Martin Cahill, Audition for the Fox
(Tachyon Publications, September 16)
Nesi may have godly blood in her veins, but that doesn’t make her special; she desperately needs the patronage of one of the Ninety-Nine Pillars of Heaven if she hopes to ever leave her home of Oranoya and explore the world. Having been rejected by 96 members of the pantheon, she makes a last-ditch plea to T’sidaan, the Fox of Tricks. But their audition catapults Nesi back in time three hundred years, to the Occupation of Oranoya by the fascist Zeminis. In her present, the Occupation was overthrown; in the past, she has to make sure that history happens the way it’s supposed to.
Samantha Shannon, Among the Burning Flowers
(Bloomsbury Publishing, September 16)
The Priory of the Orange Tree established the Roots of Chaos cycle with its feminist retelling of Saint George and the Dragon, as a fire-breathing wyrm known as the Nameless One unleashed a draconic plague that reshaped how the East, West, and South regarded dragons. Standalone prequel A Day of Fallen Night went back in time five hundred years, and now Among the Burning Flowers tells the story of what happened in-between. It’s a shorter read compared to the other two but its own entry point into the Roots of Chaos cycle, with a yearning love story between an imprisoned princess and her betrothed, while a dragon-hunter seeks to stop a fire-breathing wyrm before the land of Yscalin can be set ablaze.
V.L. Bovalino, The Second Death of Locke
(Forever, September 23)
Welcome to lady knight fall with this romantasy about the bloody, magical bonds between a mage and his knight. On the battlefield, Grey Flynn is Captain Kiernan Seward’s Hand, allowing him to draw from her well of power to enact magic. But when they embark on a life-threatening mission to save a child belonging to the enemy, Grey must reveal how dire the stakes truly are—that if she dies, all magic dies with her.

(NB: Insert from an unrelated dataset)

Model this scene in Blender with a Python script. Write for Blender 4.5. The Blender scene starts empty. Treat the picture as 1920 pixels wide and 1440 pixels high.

Seamus Sullivan, Daedalus Is Dead
(Tordotcom Publishing, September 30)
You don’t have to be an expert in Greek mythology to know Icarus, the overambitious youth who flew too close to the sun with manmade wings, hubris and heat melting the wax holding him in the sky. But what of Daedalus, his poor father who watched his son plummet into the sea? What of Daedalus, the architect who created the awful labyrinth imprisoning both the Minotaur and his victims? In this dark fantasy novella, the grieving father descends into Tartarus to try and reunite with Icarus, only to find that King Minos’ labyrinth was a cakewalk compared to the infinite stretches of Hell that can never be mapped nor designed without making its inhabitants go mad.
C.L. Clark, The Sovereign
(Orbit Books, September 30)
This would have been on my 2025 Most Anticipated SFF list if not for waiting on the release date, but what a treat for it to be confirmed. Fantasy romance trilogy The Magic of the Lost barrels to its epic conclusion, following The Faithless’ one-two punch of the Withering plague returning to Balladaire and queen Luca asking soldier Touraine to be her general and her wife. (The way I screamed at the end of the second book…) These two do not take a moment to catch their breaths, so neither will we. A royal wedding?! (If Touraine says yes…!) That cover! (Both of them in one place, but in that pose?!) The Sovereign is going to find new ways to break our hearts before it’s over, I just know it.